-- BEGIN PROVIDED MATERIAL --

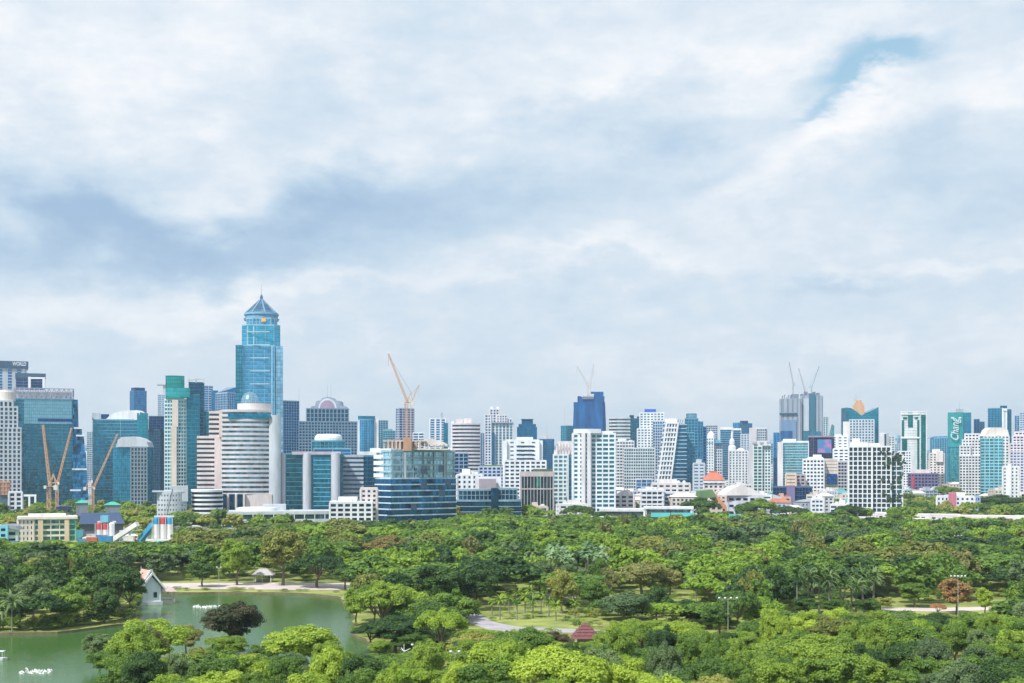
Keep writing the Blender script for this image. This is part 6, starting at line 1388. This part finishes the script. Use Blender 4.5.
for tries in range(60000):
    y = math.sqrt(rt.uniform(182**2, 1010**2)); half = 530/F*y + 8; x = rt.uniform(-half, half)
    px = 512 + x/y*F
    if inpoly(x, y, lake_big) or any(inpoly(x, y, c_) for c_ in clear): continue
    if y < 330 and px < 90: continue
    if px < 260 and y > 640 + max(0, px-90)*.6: continue
    if y > 910 and not (460 < px < 1030 ) : continue
    sz = rt.choice((4.8, 6.2, 7.4, 8.8, 10.)) if y > 330 else rt.choice((4., 5., 6., 7., 8.))
    if np.any((fo[:, 0]-x)**2 + (fo[:, 1]-y)**2 < (fo[:, 2]*.9 + sz*.6)**2): continue
    if y > 430: sz = rt.choice((6.5, 8.5, 10., 11.5, 12.5))
    hmax = cap(px, y, sz/y*F) + (rt.choice((0, 0, .5, 2.2)) if y > 600 and not 60 < px < 185 else 0)
    if hmax < 3.5: continue
    if hmax < 7: sz = min(sz, hmax*.8)
    d2 = (arr[:na, 0]-x)**2 + (arr[:na, 1]-y)**2
    if np.any(d2 < ((arr[:na, 2] + sz)*.74)**2): continue
    arr[na] = (x, y, sz); na += 1
    # soft patches of one species
    n1 = math.sin(x*.021 + 1.3) + math.sin(y*.041 + x*.017) + rt.gauss(0, 1.15)
    n2 = math.sin(x*.013 - y*.017 + 2) + rt.gauss(0, .9)
    if n1 > 1.35: mat = 'lime'
    elif n1 > .1: mat = 'mid'
    elif n1 > -1.3: mat = 'deep' if n2 > -.8 else 'mid'
    else: mat = 'olive' if n2 > 0 else 'grey'
    if y > 420 and mat == 'deep' and rt.random() < .4: mat = rt.choice(('mid', 'mid', 'lime', 'olive'))
    if rt.random() < .02 and 350 < y: mat = 'brown'
    kind = 'feather' if mat == 'brown' else ('umbrella' if n2 > .25 else ('round' if rt.random() < .45 else 'irregular'))
    h = rt.uniform(8.5, 15) if y > 330 else rt.uniform(7.5, 12.5)
    h = min(h, hmax)
    cand.append((y, x, sz*(1.18 if kind == 'umbrella' else 1.05 if kind != 'feather' else .85), h, kind, mat, rt.uniform(0, 6.28), rt.randrange(4)))
    if na > 3900: break
cand.sort()
PLACEW = lambda y: 'foreground' if y < 330 else 'middle of the park'
NT = 300
for y, x, r, h, kind, mat, rot, vi in cand[:NT]:
    px = 512 + x/y*F; side = 'left' if px < 340 else ('central' if px < 690 else 'right')
    lab = '%s %s tree in the canopy, %s %s' % (NAMES[kind][1], COLW[mat], side, PLACEW(y))
    plant(kind, mat, x, y, h, r, rot, vi, lab, '%s %s trees of the %s %s' % (NAMES[kind][1], COLW[mat], side, PLACEW(y)), 'near' if y < 330 else 'mid')
print('auto trees', len(cand), 'singles', NT, 'farthest single', cand[min(NT, len(cand))-1][0])
# beyond those: the wood reads as one mass; city greenery likewise
mats = list(L_.keys()); mi = {k: i for i, k in enumerate(mats)}
def mass(name, items):
    V = []; I = []
    for y, x, r, h, kind, mat, rot, vi in items:
        vs = VAR[kind]['far'][vi]; nk = len(vs) if y < 700 else int(len(vs)*.6)
        vs = vs[:nk]; c, s = math.cos(rot), math.sin(rot); sx, sz_ = r/8., h/13.2
        if y >= 700:
            ce = vs.mean(1, keepdims=True); vs = ce + (vs-ce)*1.25
        o_ = np.empty_like(vs); o_[..., 0] = (vs[..., 0]*c - vs[..., 1]*s)*sx + x; o_[..., 1] = (vs[..., 0]*s + vs[..., 1]*c)*sx + y; o_[..., 2] = vs[..., 2]*sz_
        V.append(o_); I.append(np.full(nk, mi[mat]))
    me = mesh_np(name, np.concatenate(V), [L_[k] for k in mats], np.concatenate(I)); o = bpy.data.objects.new(name, me); col.objects.link(o); o['kind'] = 'stuff'; return o
o = mass('distant_park_trees', cand[NT:]); o['label'] = 'dense far canopy of the park merging into one green mass'; o['category'] = 'trees'
city = []
for tries in range(9000):
    if rt.random() < .45: px, y = rt.uniform(885, 1030), rt.uniform(1010, 1700)
    elif rt.random() < .6: px, y = rt.uniform(-5, 300), rt.uniform(860, 1300)
    else: px, y = rt.uniform(450, 1030), rt.uniform(1000, 2300)
    x = PX(px, y); sz = rt.uniform(5, 9)
    if np.any((fo[:, 0]-x)**2 + (fo[:, 1]-y)**2 < (fo[:, 2]*.85 + sz*.6)**2): continue
    if city and min((a[1]-x)**2 + (a[0]-y)**2 for a in city) < 120: continue
    city.append((y, x, sz*1.1, min(rt.uniform(8, 15), HC - ((497 if px < 330 else 484 if px > 880 else 494) - HZ)*y/F), rt.choice(('umbrella', 'round', 'irregular')), rt.choice(('deep', 'deep', 'mid', 'olive', 'mid')), rt.uniform(0, 6.28), rt.randrange(4)))
    if len(city) > 620: break
o = mass('city_greenery', city); o['label'] = 'scattered greenery filling gaps between the city buildings'; o['category'] = 'trees'
# undergrowth: low shrubs closing the park floor
sh = []
for i in range(1500):
    y = math.sqrt(rt.uniform(185**2, 560**2)); x = rt.uniform(-.4, .4)*y*1.02
    if inpoly(x, y, lake_big) or any(inpoly(x, y, c_) for c_ in clear) or (y < 330 and 512+x/y*F < 88): continue
    sh.append((y, x, rt.uniform(1.5, 3.2), rt.uniform(1.5, 3.5), rt.choice(('round', 'irregular')), rt.choice(('deep', 'mid', 'mid', 'olive')), rt.uniform(0, 6.28), rt.randrange(4)))
for i in range(150):
    px = rt.uniform(70, 335); y = rt.uniform(790, 1000)
    if free(PX(px, y), y, 3): sh.append((y, PX(px, y), rt.uniform(3, 5), rt.uniform(2.5, 4.5), 'round', rt.choice(('deep', 'mid', 'olive')), rt.uniform(0, 6.28), rt.randrange(4)))
for i in range(60):
    px = rt.uniform(478, 600); py = rt.uniform(604, 640); y = GY(py)
    if 621 < py < 634 and px < 575: continue
    sh.append((y, PX(px, y), rt.uniform(.8, 2.2), rt.uniform(.6, 1.8), 'round', rt.choice(('lime', 'mid', 'deep', 'olive')), rt.uniform(0, 6.28), rt.randrange(4)))
for px0, py0, px1, py1, n_ in ((-20, 632, 60, 630, 26), (60, 630, 126, 621, 24), (126, 621, 138, 604, 14), (165, 590, 345, 594, 14), (350, 600, 356, 632, 12), (360, 636, 432, 646, 16)):
    for i in range(n_):
        f_ = rt.random(); px, py = px0+(px1-px0)*f_, py0+(py1-py0)*f_ - rt.uniform(0, 2.5); y = GY(py); sh.append((y, PX(px, y), rt.uniform(1.6, 3.6), rt.uniform(1.5, 4.2) if py0 > 600 else rt.uniform(.6, 1.2), 'round', rt.choice(('deep', 'mid', 'deep', 'olive')), rt.uniform(0, 6.28), rt.randrange(4)))
def shr(items):
    return [(a[0], a[1], a[2], a[3], a[4], a[5], a[6], a[7]) for a in items]
save = {k: VAR[k]['far'] for k in VAR}
for k in VAR: VAR[k]['far'] = [v[::7] * np.array([1, 1, 1], np.float32) for v in VAR[k]['far']]
o = mass('undergrowth', shr(sh)); o['label'] = 'low shrubs under the park trees'; o['category'] = 'shrubs'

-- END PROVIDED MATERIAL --

» **AIM OF THE TASK**
Without the pictures, transcribe the listing above exactly.

» **TASK OUTPUT**
Keep writing the Blender script for this image. This is part 6, starting at line 1388. This part finishes the script. Use Blender 4.5.
for tries in range(60000):
    y = math.sqrt(rt.uniform(182**2, 1010**2)); half = 530/F*y + 8; x = rt.uniform(-half, half)
    px = 512 + x/y*F
    if inpoly(x, y, lake_big) or any(inpoly(x, y, c_) for c_ in clear): continue
    if y < 330 and px < 90: continue
    if px < 260 and y > 640 + max(0, px-90)*.6: continue
    if y > 910 and not (460 < px < 1030 ) : continue
    sz = rt.choice((4.8, 6.2, 7.4, 8.8, 10.)) if y > 330 else rt.choice((4., 5., 6., 7., 8.))
    if np.any((fo[:, 0]-x)**2 + (fo[:, 1]-y)**2 < (fo[:, 2]*.9 + sz*.6)**2): continue
    if y > 430: sz = rt.choice((6.5, 8.5, 10., 11.5, 12.5))
    hmax = cap(px, y, sz/y*F) + (rt.choice((0, 0, .5, 2.2)) if y > 600 and not 60 < px < 185 else 0)
    if hmax < 3.5: continue
    if hmax < 7: sz = min(sz, hmax*.8)
    d2 = (arr[:na, 0]-x)**2 + (arr[:na, 1]-y)**2
    if np.any(d2 < ((arr[:na, 2] + sz)*.74)**2): continue
    arr[na] = (x, y, sz); na += 1
    # soft patches of one species
    n1 = math.sin(x*.021 + 1.3) + math.sin(y*.041 + x*.017) + rt.gauss(0, 1.15)
    n2 = math.sin(x*.013 - y*.017 + 2) + rt.gauss(0, .9)
    if n1 > 1.35: mat = 'lime'
    elif n1 > .1: mat = 'mid'
    elif n1 > -1.3: mat = 'deep' if n2 > -.8 else 'mid'
    else: mat = 'olive' if n2 > 0 else 'grey'
    if y > 420 and mat == 'deep' and rt.random() < .4: mat = rt.choice(('mid', 'mid', 'lime', 'olive'))
    if rt.random() < .02 and 350 < y: mat = 'brown'
    kind = 'feather' if mat == 'brown' else ('umbrella' if n2 > .25 else ('round' if rt.random() < .45 else 'irregular'))
    h = rt.uniform(8.5, 15) if y > 330 else rt.uniform(7.5, 12.5)
    h = min(h, hmax)
    cand.append((y, x, sz*(1.18 if kind == 'umbrella' else 1.05 if kind != 'feather' else .85), h, kind, mat, rt.uniform(0, 6.28), rt.randrange(4)))
    if na > 3900: break
cand.sort()
PLACEW = lambda y: 'foreground' if y < 330 else 'middle of the park'
NT = 300
for y, x, r, h, kind, mat, rot, vi in cand[:NT]:
    px = 512 + x/y*F; side = 'left' if px < 340 else ('central' if px < 690 else 'right')
    lab = '%s %s tree in the canopy, %s %s' % (NAMES[kind][1], COLW[mat], side, PLACEW(y))
    plant(kind, mat, x, y, h, r, rot, vi, lab, '%s %s trees of the %s %s' % (NAMES[kind][1], COLW[mat], side, PLACEW(y)), 'near' if y < 330 else 'mid')
print('auto trees', len(cand), 'singles', NT, 'farthest single', cand[min(NT, len(cand))-1][0])
# beyond those: the wood reads as one mass; city greenery likewise
mats = list(L_.keys()); mi = {k: i for i, k in enumerate(mats)}
def mass(name, items):
    V = []; I = []
    for y, x, r, h, kind, mat, rot, vi in items:
        vs = VAR[kind]['far'][vi]; nk = len(vs) if y < 700 else int(len(vs)*.6)
        vs = vs[:nk]; c, s = math.cos(rot), math.sin(rot); sx, sz_ = r/8., h/13.2
        if y >= 700:
            ce = vs.mean(1, keepdims=True); vs = ce + (vs-ce)*1.25
        o_ = np.empty_like(vs); o_[..., 0] = (vs[..., 0]*c - vs[..., 1]*s)*sx + x; o_[..., 1] = (vs[..., 0]*s + vs[..., 1]*c)*sx + y; o_[..., 2] = vs[..., 2]*sz_
        V.append(o_); I.append(np.full(nk, mi[mat]))
    me = mesh_np(name, np.concatenate(V), [L_[k] for k in mats], np.concatenate(I)); o = bpy.data.objects.new(name, me); col.objects.link(o); o['kind'] = 'stuff'; return o
o = mass('distant_park_trees', cand[NT:]); o['label'] = 'dense far canopy of the park merging into one green mass'; o['category'] = 'trees'
city = []
for tries in range(9000):
    if rt.random() < .45: px, y = rt.uniform(885, 1030), rt.uniform(1010, 1700)
    elif rt.random() < .6: px, y = rt.uniform(-5, 300), rt.uniform(860, 1300)
    else: px, y = rt.uniform(450, 1030), rt.uniform(1000, 2300)
    x = PX(px, y); sz = rt.uniform(5, 9)
    if np.any((fo[:, 0]-x)**2 + (fo[:, 1]-y)**2 < (fo[:, 2]*.85 + sz*.6)**2): continue
    if city and min((a[1]-x)**2 + (a[0]-y)**2 for a in city) < 120: continue
    city.append((y, x, sz*1.1, min(rt.uniform(8, 15), HC - ((497 if px < 330 else 484 if px > 880 else 494) - HZ)*y/F), rt.choice(('umbrella', 'round', 'irregular')), rt.choice(('deep', 'deep', 'mid', 'olive', 'mid')), rt.uniform(0, 6.28), rt.randrange(4)))
    if len(city) > 620: break
o = mass('city_greenery', city); o['label'] = 'scattered greenery filling gaps between the city buildings'; o['category'] = 'trees'
# undergrowth: low shrubs closing the park floor
sh = []
for i in range(1500):
    y = math.sqrt(rt.uniform(185**2, 560**2)); x = rt.uniform(-.4, .4)*y*1.02
    if inpoly(x, y, lake_big) or any(inpoly(x, y, c_) for c_ in clear) or (y < 330 and 512+x/y*F < 88): continue
    sh.append((y, x, rt.uniform(1.5, 3.2), rt.uniform(1.5, 3.5), rt.choice(('round', 'irregular')), rt.choice(('deep', 'mid', 'mid', 'olive')), rt.uniform(0, 6.28), rt.randrange(4)))
for i in range(150):
    px = rt.uniform(70, 335); y = rt.uniform(790, 1000)
    if free(PX(px, y), y, 3): sh.append((y, PX(px, y), rt.uniform(3, 5), rt.uniform(2.5, 4.5), 'round', rt.choice(('deep', 'mid', 'olive')), rt.uniform(0, 6.28), rt.randrange(4)))
for i in range(60):
    px = rt.uniform(478, 600); py = rt.uniform(604, 640); y = GY(py)
    if 621 < py < 634 and px < 575: continue
    sh.append((y, PX(px, y), rt.uniform(.8, 2.2), rt.uniform(.6, 1.8), 'round', rt.choice(('lime', 'mid', 'deep', 'olive')), rt.uniform(0, 6.28), rt.randrange(4)))
for px0, py0, px1, py1, n_ in ((-20, 632, 60, 630, 26), (60, 630, 126, 621, 24), (126, 621, 138, 604, 14), (165, 590, 345, 594, 14), (350, 600, 356, 632, 12), (360, 636, 432, 646, 16)):
    for i in range(n_):
        f_ = rt.random(); px, py = px0+(px1-px0)*f_, py0+(py1-py0)*f_ - rt.uniform(0, 2.5); y = GY(py); sh.append((y, PX(px, y), rt.uniform(1.6, 3.6), rt.uniform(1.5, 4.2) if py0 > 600 else rt.uniform(.6, 1.2), 'round', rt.choice(('deep', 'mid', 'deep', 'olive')), rt.uniform(0, 6.28), rt.randrange(4)))
def shr(items):
    return [(a[0], a[1], a[2], a[3], a[4], a[5], a[6], a[7]) for a in items]
save = {k: VAR[k]['far'] for k in VAR}
for k in VAR: VAR[k]['far'] = [v[::7] * np.array([1, 1, 1], np.float32) for v in VAR[k]['far']]
o = mass('undergrowth', shr(sh)); o['label'] = 'low shrubs under the park trees'; o['category'] = 'shrubs'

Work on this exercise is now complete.